DARAUF ZIELT MEINE NÄCHSTE FRAGE AB. WIE KANN DENN DIE UNION MIT MITGLIEDSSTAATEN WIE UNGARN UMGEHEN, DIE HOMOSEXUELLE STAATLICH MASSIV DISKRIMINIEREN?

Da ist der Rat gefragt, der Sanktionen aussprechen kann. Dazu gehören laut Artikel 7 des Lissabonvertrags der Entzug von Stimmrechten im Ministerrat oder finanzielle Sanktionen. Das tut weh. Unabhängig davon, was rechtlich geht, finde ich es wichtig, noch einmal auf einen stärkeren kritischen Dialog zu setzen und gemeinsam zu schauen, wie man die Probleme lösen kann. Wobei die Situation in Ungarn wirklich in vielerlei Hinsicht schwierig ist, daher muss auch darüber nachgedacht werden, die Möglichkeiten des Lissabonvertrages auszuschöpfen.

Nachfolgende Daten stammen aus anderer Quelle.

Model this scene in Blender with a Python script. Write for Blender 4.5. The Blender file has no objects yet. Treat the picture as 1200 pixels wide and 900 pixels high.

SIE HATTEN ES ANGESPROCHEN – DIE EHEÖFFNUNG IST IN DEUTSCHLAND NACH WIE VOR UMSTRITTEN. SEHEN SIE EINE MÖGLICHKEIT, DASS ZUMINDEST EUROPÄISCH GESCHLOSSENE EHEN ZWISCHEN HOMOSEXUELLEN HIER VOLLWERTIG ANERKANNT WERDEN, WIE ES JA NUN MAL AUCH MIT HETEROSEXUELLEN EHEN DER FALL IST?

Prinzipiell gibt es hier tatsächlich eine Regelungslücke, die aber auf europäischer Ebene nur mit einer einstimmigen Entscheidung im Rat zu schließen wäre. Das ist mit Staaten wie Bulgarien oder eben Ungarn derzeit nicht zu erreichen. Anders ist die Frage, wie es da in Deutschland auf nationaler Ebene aussieht. Dieser Diskussion müsste sich die Union wie ich finde aktiver stellen.

WIE STEHEN SIE DENN PERSÖNLICH ZUR ÖFFNUNG DER EHE, GERADE VOR DEM HINTERGRUND, DASS IN GROSS BRITANNIEN EIN KONSERVATIVER REGIERUNGSCHEF DIESES EIGENTLICH LIBERALE PROJEKT SEINES KOALITIONSPARTNERS ZU SEINEM EIGENEN GEMACHT HAT UND ES GEGEN DIE HARDLINER DURCHGESETZT HAT?

Da kann man nur sagen: Chapeau! Ich finde, dass dies mit guten Argumenten passiert ist, die man sich auch in der Union noch einmal grundsätzlich anschauen sollte. Der in England beschrittene Weg ist auch aus konservativer Sicht heraus ein konsequenter, den ich persönlich für richtig halte.